- _WHAT YOU ARE ASKED TO DO_
Please quote the material exactly, every line of it.

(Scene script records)

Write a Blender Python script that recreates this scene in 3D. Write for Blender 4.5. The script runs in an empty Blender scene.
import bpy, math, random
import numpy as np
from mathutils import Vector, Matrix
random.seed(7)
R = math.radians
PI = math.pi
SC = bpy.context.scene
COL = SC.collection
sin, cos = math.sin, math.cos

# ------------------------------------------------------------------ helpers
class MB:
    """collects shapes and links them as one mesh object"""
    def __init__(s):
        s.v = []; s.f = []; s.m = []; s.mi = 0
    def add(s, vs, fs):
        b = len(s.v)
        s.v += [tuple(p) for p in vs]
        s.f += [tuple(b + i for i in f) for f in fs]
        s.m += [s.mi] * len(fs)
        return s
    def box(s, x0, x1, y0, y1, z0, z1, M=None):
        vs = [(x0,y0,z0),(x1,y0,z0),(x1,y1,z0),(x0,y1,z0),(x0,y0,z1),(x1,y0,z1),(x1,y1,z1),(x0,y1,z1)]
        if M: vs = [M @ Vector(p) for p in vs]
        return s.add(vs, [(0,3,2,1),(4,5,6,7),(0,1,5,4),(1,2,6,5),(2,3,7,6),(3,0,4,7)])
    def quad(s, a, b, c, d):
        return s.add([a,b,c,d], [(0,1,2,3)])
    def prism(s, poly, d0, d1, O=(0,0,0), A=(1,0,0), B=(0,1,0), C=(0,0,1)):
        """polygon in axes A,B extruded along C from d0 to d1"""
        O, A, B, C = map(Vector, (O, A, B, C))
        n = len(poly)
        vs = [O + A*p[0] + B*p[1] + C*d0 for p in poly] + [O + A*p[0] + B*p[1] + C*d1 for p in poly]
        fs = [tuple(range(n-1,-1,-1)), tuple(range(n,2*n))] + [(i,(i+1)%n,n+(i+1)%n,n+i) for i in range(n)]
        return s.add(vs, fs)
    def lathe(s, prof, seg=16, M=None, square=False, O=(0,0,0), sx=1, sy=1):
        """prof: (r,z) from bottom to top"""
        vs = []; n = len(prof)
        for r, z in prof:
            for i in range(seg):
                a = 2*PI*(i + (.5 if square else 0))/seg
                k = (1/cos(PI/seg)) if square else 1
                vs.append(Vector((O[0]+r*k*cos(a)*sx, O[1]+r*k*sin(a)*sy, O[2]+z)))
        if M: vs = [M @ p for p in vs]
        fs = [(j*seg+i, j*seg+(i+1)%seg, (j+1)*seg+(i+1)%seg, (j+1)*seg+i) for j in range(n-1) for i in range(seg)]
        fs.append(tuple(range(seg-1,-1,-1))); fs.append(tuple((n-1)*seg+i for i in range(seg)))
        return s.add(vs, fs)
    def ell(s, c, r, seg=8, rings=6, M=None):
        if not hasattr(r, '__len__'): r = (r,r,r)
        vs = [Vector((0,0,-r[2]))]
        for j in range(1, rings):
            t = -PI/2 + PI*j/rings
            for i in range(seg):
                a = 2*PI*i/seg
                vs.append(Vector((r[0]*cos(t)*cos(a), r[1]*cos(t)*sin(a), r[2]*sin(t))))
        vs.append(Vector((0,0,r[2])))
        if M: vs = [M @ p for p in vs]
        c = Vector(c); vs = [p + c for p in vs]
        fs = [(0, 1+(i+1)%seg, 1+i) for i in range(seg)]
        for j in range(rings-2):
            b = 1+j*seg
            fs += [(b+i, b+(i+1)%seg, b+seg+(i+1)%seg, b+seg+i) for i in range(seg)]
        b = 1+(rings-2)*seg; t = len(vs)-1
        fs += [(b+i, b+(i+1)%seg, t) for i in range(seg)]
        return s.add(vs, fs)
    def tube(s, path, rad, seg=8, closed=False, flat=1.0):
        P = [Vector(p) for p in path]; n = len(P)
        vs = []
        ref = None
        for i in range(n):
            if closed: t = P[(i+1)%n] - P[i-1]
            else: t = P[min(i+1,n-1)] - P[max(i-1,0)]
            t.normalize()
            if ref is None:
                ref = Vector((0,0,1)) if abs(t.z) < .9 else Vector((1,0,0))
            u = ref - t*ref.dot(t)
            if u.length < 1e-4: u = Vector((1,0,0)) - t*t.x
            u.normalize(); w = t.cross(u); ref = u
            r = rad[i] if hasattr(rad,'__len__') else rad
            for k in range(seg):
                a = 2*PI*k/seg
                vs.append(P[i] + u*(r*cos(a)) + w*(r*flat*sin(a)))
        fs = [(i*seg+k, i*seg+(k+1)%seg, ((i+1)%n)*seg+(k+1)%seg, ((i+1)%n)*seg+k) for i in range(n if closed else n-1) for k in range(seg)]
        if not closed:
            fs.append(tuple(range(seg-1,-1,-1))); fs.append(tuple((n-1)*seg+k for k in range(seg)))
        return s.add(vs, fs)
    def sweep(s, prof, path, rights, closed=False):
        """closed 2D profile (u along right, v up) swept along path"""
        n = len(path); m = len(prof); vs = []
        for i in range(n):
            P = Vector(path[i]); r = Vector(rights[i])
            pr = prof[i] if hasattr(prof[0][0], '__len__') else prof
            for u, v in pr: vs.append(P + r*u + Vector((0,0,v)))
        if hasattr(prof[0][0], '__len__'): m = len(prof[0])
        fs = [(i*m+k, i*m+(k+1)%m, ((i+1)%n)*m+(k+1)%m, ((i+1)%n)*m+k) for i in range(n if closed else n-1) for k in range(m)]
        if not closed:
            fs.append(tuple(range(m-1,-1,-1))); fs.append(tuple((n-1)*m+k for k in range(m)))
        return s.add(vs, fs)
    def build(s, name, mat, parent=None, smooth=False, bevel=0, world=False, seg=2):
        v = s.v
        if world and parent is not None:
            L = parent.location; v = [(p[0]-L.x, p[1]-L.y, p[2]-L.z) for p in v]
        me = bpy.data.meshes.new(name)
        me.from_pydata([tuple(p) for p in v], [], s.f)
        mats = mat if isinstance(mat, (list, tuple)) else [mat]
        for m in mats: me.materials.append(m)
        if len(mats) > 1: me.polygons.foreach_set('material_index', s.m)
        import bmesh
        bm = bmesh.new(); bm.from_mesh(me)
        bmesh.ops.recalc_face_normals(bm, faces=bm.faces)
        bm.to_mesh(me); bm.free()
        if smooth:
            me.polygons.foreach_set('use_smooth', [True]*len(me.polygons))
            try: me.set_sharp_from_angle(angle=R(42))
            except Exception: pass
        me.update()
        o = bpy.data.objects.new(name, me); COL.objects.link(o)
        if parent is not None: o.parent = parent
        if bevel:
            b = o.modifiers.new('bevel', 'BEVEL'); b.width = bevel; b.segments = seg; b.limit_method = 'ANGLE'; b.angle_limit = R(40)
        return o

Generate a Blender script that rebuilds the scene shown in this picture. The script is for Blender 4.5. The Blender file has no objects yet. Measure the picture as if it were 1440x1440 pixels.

- _FINISHED TASK_
Write a Blender Python script that recreates this scene in 3D. Write for Blender 4.5. The script runs in an empty Blender scene.
import bpy, math, random
import numpy as np
from mathutils import Vector, Matrix
random.seed(7)
R = math.radians
PI = math.pi
SC = bpy.context.scene
COL = SC.collection
sin, cos = math.sin, math.cos

# ------------------------------------------------------------------ helpers
class MB:
    """collects shapes and links them as one mesh object"""
    def __init__(s):
        s.v = []; s.f = []; s.m = []; s.mi = 0
    def add(s, vs, fs):
        b = len(s.v)
        s.v += [tuple(p) for p in vs]
        s.f += [tuple(b + i for i in f) for f in fs]
        s.m += [s.mi] * len(fs)
        return s
    def box(s, x0, x1, y0, y1, z0, z1, M=None):
        vs = [(x0,y0,z0),(x1,y0,z0),(x1,y1,z0),(x0,y1,z0),(x0,y0,z1),(x1,y0,z1),(x1,y1,z1),(x0,y1,z1)]
        if M: vs = [M @ Vector(p) for p in vs]
        return s.add(vs, [(0,3,2,1),(4,5,6,7),(0,1,5,4),(1,2,6,5),(2,3,7,6),(3,0,4,7)])
    def quad(s, a, b, c, d):
        return s.add([a,b,c,d], [(0,1,2,3)])
    def prism(s, poly, d0, d1, O=(0,0,0), A=(1,0,0), B=(0,1,0), C=(0,0,1)):
        """polygon in axes A,B extruded along C from d0 to d1"""
        O, A, B, C = map(Vector, (O, A, B, C))
        n = len(poly)
        vs = [O + A*p[0] + B*p[1] + C*d0 for p in poly] + [O + A*p[0] + B*p[1] + C*d1 for p in poly]
        fs = [tuple(range(n-1,-1,-1)), tuple(range(n,2*n))] + [(i,(i+1)%n,n+(i+1)%n,n+i) for i in range(n)]
        return s.add(vs, fs)
    def lathe(s, prof, seg=16, M=None, square=False, O=(0,0,0), sx=1, sy=1):
        """prof: (r,z) from bottom to top"""
        vs = []; n = len(prof)
        for r, z in prof:
            for i in range(seg):
                a = 2*PI*(i + (.5 if square else 0))/seg
                k = (1/cos(PI/seg)) if square else 1
                vs.append(Vector((O[0]+r*k*cos(a)*sx, O[1]+r*k*sin(a)*sy, O[2]+z)))
        if M: vs = [M @ p for p in vs]
        fs = [(j*seg+i, j*seg+(i+1)%seg, (j+1)*seg+(i+1)%seg, (j+1)*seg+i) for j in range(n-1) for i in range(seg)]
        fs.append(tuple(range(seg-1,-1,-1))); fs.append(tuple((n-1)*seg+i for i in range(seg)))
        return s.add(vs, fs)
    def ell(s, c, r, seg=8, rings=6, M=None):
        if not hasattr(r, '__len__'): r = (r,r,r)
        vs = [Vector((0,0,-r[2]))]
        for j in range(1, rings):
            t = -PI/2 + PI*j/rings
            for i in range(seg):
                a = 2*PI*i/seg
                vs.append(Vector((r[0]*cos(t)*cos(a), r[1]*cos(t)*sin(a), r[2]*sin(t))))
        vs.append(Vector((0,0,r[2])))
        if M: vs = [M @ p for p in vs]
        c = Vector(c); vs = [p + c for p in vs]
        fs = [(0, 1+(i+1)%seg, 1+i) for i in range(seg)]
        for j in range(rings-2):
            b = 1+j*seg
            fs += [(b+i, b+(i+1)%seg, b+seg+(i+1)%seg, b+seg+i) for i in range(seg)]
        b = 1+(rings-2)*seg; t = len(vs)-1
        fs += [(b+i, b+(i+1)%seg, t) for i in range(seg)]
        return s.add(vs, fs)
    def tube(s, path, rad, seg=8, closed=False, flat=1.0):
        P = [Vector(p) for p in path]; n = len(P)
        vs = []
        ref = None
        for i in range(n):
            if closed: t = P[(i+1)%n] - P[i-1]
            else: t = P[min(i+1,n-1)] - P[max(i-1,0)]
            t.normalize()
            if ref is None:
                ref = Vector((0,0,1)) if abs(t.z) < .9 else Vector((1,0,0))
            u = ref - t*ref.dot(t)
            if u.length < 1e-4: u = Vector((1,0,0)) - t*t.x
            u.normalize(); w = t.cross(u); ref = u
            r = rad[i] if hasattr(rad,'__len__') else rad
            for k in range(seg):
                a = 2*PI*k/seg
                vs.append(P[i] + u*(r*cos(a)) + w*(r*flat*sin(a)))
        fs = [(i*seg+k, i*seg+(k+1)%seg, ((i+1)%n)*seg+(k+1)%seg, ((i+1)%n)*seg+k) for i in range(n if closed else n-1) for k in range(seg)]
        if not closed:
            fs.append(tuple(range(seg-1,-1,-1))); fs.append(tuple((n-1)*seg+k for k in range(seg)))
        return s.add(vs, fs)
    def sweep(s, prof, path, rights, closed=False):
        """closed 2D profile (u along right, v up) swept along path"""
        n = len(path); m = len(prof); vs = []
        for i in range(n):
            P = Vector(path[i]); r = Vector(rights[i])
            pr = prof[i] if hasattr(prof[0][0], '__len__') else prof
            for u, v in pr: vs.append(P + r*u + Vector((0,0,v)))
        if hasattr(prof[0][0], '__len__'): m = len(prof[0])
        fs = [(i*m+k, i*m+(k+1)%m, ((i+1)%n)*m+(k+1)%m, ((i+1)%n)*m+k) for i in range(n if closed else n-1) for k in range(m)]
        if not closed:
            fs.append(tuple(range(m-1,-1,-1))); fs.append(tuple((n-1)*m+k for k in range(m)))
        return s.add(vs, fs)
    def build(s, name, mat, parent=None, smooth=False, bevel=0, world=False, seg=2):
        v = s.v
        if world and parent is not None:
            L = parent.location; v = [(p[0]-L.x, p[1]-L.y, p[2]-L.z) for p in v]
        me = bpy.data.meshes.new(name)
        me.from_pydata([tuple(p) for p in v], [], s.f)
        mats = mat if isinstance(mat, (list, tuple)) else [mat]
        for m in mats: me.materials.append(m)
        if len(mats) > 1: me.polygons.foreach_set('material_index', s.m)
        import bmesh
        bm = bmesh.new(); bm.from_mesh(me)
        bmesh.ops.recalc_face_normals(bm, faces=bm.faces)
        bm.to_mesh(me); bm.free()
        if smooth:
            me.polygons.foreach_set('use_smooth', [True]*len(me.polygons))
            try: me.set_sharp_from_angle(angle=R(42))
            except Exception: pass
        me.update()
        o = bpy.data.objects.new(name, me); COL.objects.link(o)
        if parent is not None: o.parent = parent
        if bevel:
            b = o.modifiers.new('bevel', 'BEVEL'); b.width = bevel; b.segments = seg; b.limit_method = 'ANGLE'; b.angle_limit = R(40)
        return o

Generate a Blender script that rebuilds the scene shown in this picture. The script is for Blender 4.5. The Blender file has no objects yet. Measure the picture as if it were 1440x1440 pixels.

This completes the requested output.